Brief: Retype the lines beneath this one, from the first through the line containing "SC = bpy.context.scene". Pictures are left out.

Source excerpt:
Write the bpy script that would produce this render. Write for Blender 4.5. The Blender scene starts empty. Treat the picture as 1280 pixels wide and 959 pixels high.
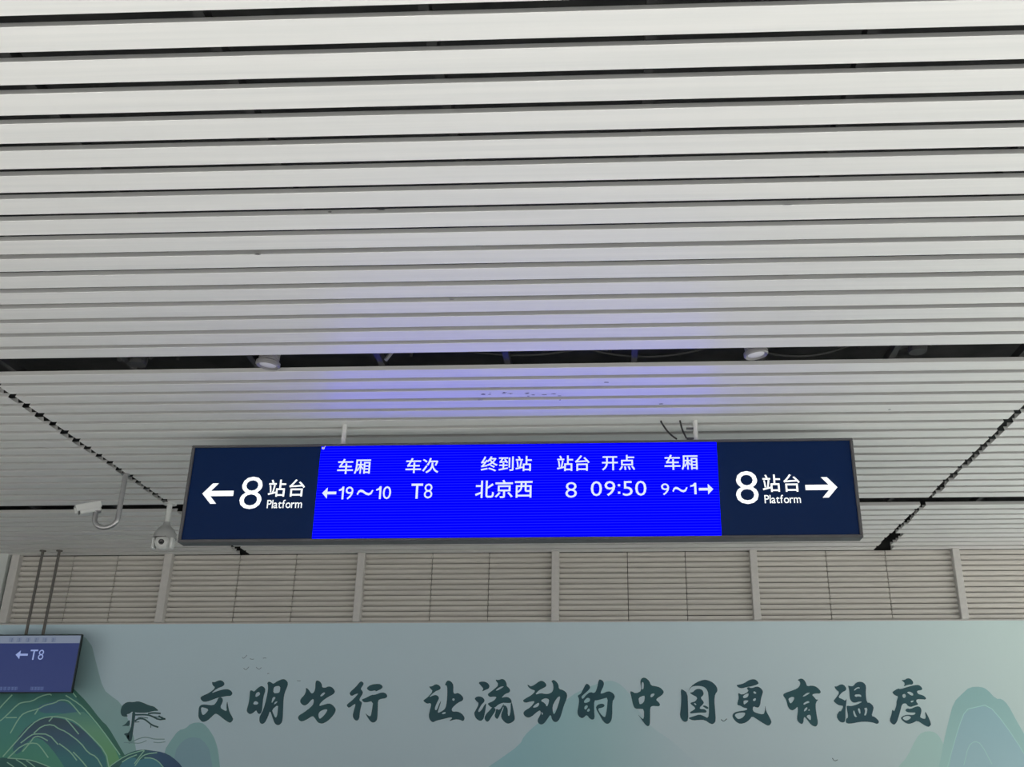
import bpy, math, random
from mathutils import Vector, Matrix
from mathutils.geometry import delaunay_2d_cdt

random.seed(8)
C = bpy.context.scene.collection
SC = bpy.context.scene

SUN, SUN_EL, SUN_AZ, SKY, LED, EXPO = 24.0, 65, 44, 0.35, 2.2, 0.0      # sun, its height and bearing, sky, display strength, exposure

# ------------------------------------------------------------------ camera, sky, lights, exposure
F_PX, PITCH, YAW, ROLL, PPX, PPY = 1240.24, 0.38288, -0.04177, 0.00278, 70.64, 27.83
EYE = Vector((0, 0, 1.62))
FWD = Vector((math.sin(YAW)*math.cos(PITCH), math.cos(YAW)*math.cos(PITCH), math.sin(PITCH)))
_r0 = Vector((math.cos(YAW), -math.sin(YAW), 0)); _u0 = _r0.cross(FWD)
RIGHT = math.cos(ROLL)*_r0 + math.sin(ROLL)*_u0
UP = -math.sin(ROLL)*_r0 + math.cos(ROLL)*_u0
cam = bpy.data.cameras.new('camera'); camo = bpy.data.objects.new('camera', cam); C.objects.link(camo)
camo.matrix_world = Matrix(((RIGHT.x, UP.x, -FWD.x, EYE.x), (RIGHT.y, UP.y, -FWD.y, EYE.y),
                            (RIGHT.z, UP.z, -FWD.z, EYE.z), (0, 0, 0, 1)))
cam.sensor_width = 36; cam.lens = F_PX/1280*36
cam.shift_x = -PPX/1280; cam.shift_y = PPY/1280
SC.camera = camo

world = bpy.data.worlds.new('overcast_sky'); SC.world = world; world.use_nodes = True
bg = world.node_tree.nodes['Background']
bg.inputs[0].default_value = (0.93, 0.97, 1.0, 1); bg.inputs[1].default_value = SKY
# hazy sun from behind the viewer and to the right: it falls past the canopy edge onto the platform floor,
# and the floor lights the ceiling and the mural from below
sl = bpy.data.lights.new('hazy_sun', 'SUN'); sl.energy = SUN; sl.angle = math.radians(12); sl.color = (1.0, .975, .94)
slo = bpy.data.objects.new('hazy_sun', sl); C.objects.link(slo); slo.location = (6, -12, 14)
slo.rotation_euler = Vector((-math.sin(math.radians(SUN_AZ))*math.cos(math.radians(SUN_EL)), math.cos(math.radians(SUN_AZ))*math.cos(math.radians(SUN_EL)), -math.sin(math.radians(SUN_EL)))).to_track_quat('-Z', 'Y').to_euler()

vs = SC.view_settings
vs.view_transform = 'Standard'; vs.look = 'None'; vs.gamma = 1; vs.use_curve_mapping = False; vs.exposure = EXPO

# ------------------------------------------------------------------ helpers
def ray(x, y):
    return FWD + RIGHT*((x-640-PPX)/F_PX) - UP*((y-479.5-PPY)/F_PX)
def at_y(x, y, Y):                       # point of an upright plane at depth Y
    d = ray(x, y); return EYE + d*(Y/d.y)
def at_z(x, y, Z):                       # point of a level plane at height Z
    d = ray(x, y); return EYE + d*((Z-EYE.z)/d.z)
def lin(r, g, b):
    f = lambda c: ((c/255)/12.92 if c/255 <= 0.04045 else ((c/255+0.055)/1.055)**2.4)
    return (f(r), f(g), f(b), 1)

def tag(o, label=None, cat=None, group=None, kind=None):
    if label: o['label'] = label
    if cat: o['category'] = cat
    if group: o['group'] = group
    if kind: o['kind'] = kind
    return o
def empty(name, loc, label, cat, group=None):
    o = bpy.data.objects.new(name, None); C.objects.link(o); o.location = loc; o.empty_display_size = .1
    return tag(o, label, cat, group)
ORIGIN = {}
def world_origin(p):
    v = Vector((0, 0, 0))
    while p is not None:
        v = v + p.location; p = p.parent
    return v
def obj(name, verts, faces, mat, parent=None, smooth=False):
    me = bpy.data.meshes.new(name); off = world_origin(parent)
    me.from_pydata([tuple(Vector(v)-off) for v in verts], [], faces)
    me.materials.append(mat); me.update()
    if smooth:
        for p in me.polygons: p.use_smooth = True
    o = bpy.data.objects.new(name, me); C.objects.link(o)
    if parent is not None: o.parent = parent
    return o
class MB:                                # collects shapes into one mesh
    def __init__(s): s.v = []; s.f = []
    def add(s, v, f):
        k = len(s.v); s.v += [tuple(p) for p in v]; s.f += [tuple(i+k for i in q) for q in f]; return s
    def box(s, a, b, bev=0.0, rot=None, piv=None):
        x0, y0, z0 = a; x1, y1, z1 = b
        if bev <= 0:
            v = [(x, y, z) for x in (x0, x1) for y in (y0, y1) for z in (z0, z1)]
            f = [(0, 1, 3, 2), (4, 6, 7, 5), (0, 4, 5, 1), (2, 3, 7, 6), (0, 2, 6, 4), (1, 5, 7, 3)]
        else:
            c = bev; v = []; f = []; idx = {}
            for ix, x in enumerate((x0, x1)):
                for iy, y in enumerate((y0, y1)):
                    for iz, z in enumerate((z0, z1)):
                        sx, sy, sz = (1, -1)[ix], (1, -1)[iy], (1, -1)[iz]
                        for ax in range(3):
                            p = [x+sx*c, y+sy*c, z+sz*c]; p[ax] = (x, y, z)[ax]
                            idx[ix, iy, iz, ax] = len(v); v.append(tuple(p))
            g = lambda *k: idx[k]
            for a_ in range(2):
                f.append([g(a_, 0, 0, 0), g(a_, 1, 0, 0), g(a_, 1, 1, 0), g(a_, 0, 1, 0)][::(-1 if a_ == 0 else 1)])
                f.append([g(0, a_, 0, 1), g(0, a_, 1, 1), g(1, a_, 1, 1), g(1, a_, 0, 1)][::(-1 if a_ == 0 else 1)])
                f.append([g(0, 0, a_, 2), g(1, 0, a_, 2), g(1, 1, a_, 2), g(0, 1, a_, 2)][::(-1 if a_ == 0 else 1)])
                for b_ in range(2):
                    f.append([g(0, a_, b_, 1), g(1, a_, b_, 1), g(1, a_, b_, 2), g(0, a_, b_, 2)])
                    f.append([g(a_, 0, b_, 0), g(a_, 1, b_, 0), g(a_, 1, b_, 2), g(a_, 0, b_, 2)])
                    f.append([g(a_, b_, 0, 0), g(a_, b_, 1, 0), g(a_, b_, 1, 1), g(a_, b_, 0, 1)])
                    for d_ in range(2): f.append([g(a_, b_, d_, 0), g(a_, b_, d_, 1), g(a_, b_, d_, 2)])
        if rot is not None:
            pv = Vector(piv); v = [tuple(rot @ (Vector(p)-pv) + pv) for p in v]
        return s.add(v, f)
    def tube(s, pts, r, n=12, cap=True):
        pts = [Vector(p) for p in pts]; rs = r if isinstance(r, (list, tuple)) else [r]*len(pts)
        v = []; f = []; u = None
        for i, p in enumerate(pts):
            t = (pts[min(i+1, len(pts)-1)]-pts[max(i-1, 0)]).normalized()
            if u is None:
                u = t.orthogonal().normalized()
            u = (u - t*u.dot(t)).normalized(); w = t.cross(u)
            for k in range(n):
                a = 2*math.pi*k/n; v.append(tuple(p + (u*math.cos(a)+w*math.sin(a))*rs[i]))
        for i in range(len(pts)-1):
            for k in range(n):
                a, b = i*n+k, i*n+(k+1) % n; f.append((a, b, b+n, a+n))
        if cap:
            f.append(tuple(range(n))[::-1]); f.append(tuple(range((len(pts)-1)*n, len(pts)*n)))
        return s.add(v, f)
    def lathe(s, prof, c, n=24, axis=None):  # prof: (radius, height) pairs about the axis through c
        q = Vector((0, 0, 1)).rotation_difference(Vector(axis)) if axis is not None else None
        v = []; f = []; m = len(prof); c = Vector(c)
        for k in range(n):
            a = 2*math.pi*k/n
            for (r, h) in prof:
                p = Vector((r*math.cos(a), r*math.sin(a), h))
                if q: p = q @ p
                v.append(tuple(p+c))
        for k in range(n):
            for i in range(m-1):
                a, b = k*m+i, ((k+1) % n)*m+i; f.append((a, b, b+1, a+1))
        return s.add(v, f)
    def build(s, name, mat, parent=None, smooth=False):
        o = obj(name, s.v, s.f, mat, parent, smooth)
        if smooth:
            try: o.data.set_sharp_from_angle(angle=math.radians(35))
            except Exception: pass
        return o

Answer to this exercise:
Write the bpy script that would produce this render. Write for Blender 4.5. The Blender scene starts empty. Treat the picture as 1280 pixels wide and 959 pixels high.
import bpy, math, random
from mathutils import Vector, Matrix
from mathutils.geometry import delaunay_2d_cdt

random.seed(8)
C = bpy.context.scene.collection
SC = bpy.context.scene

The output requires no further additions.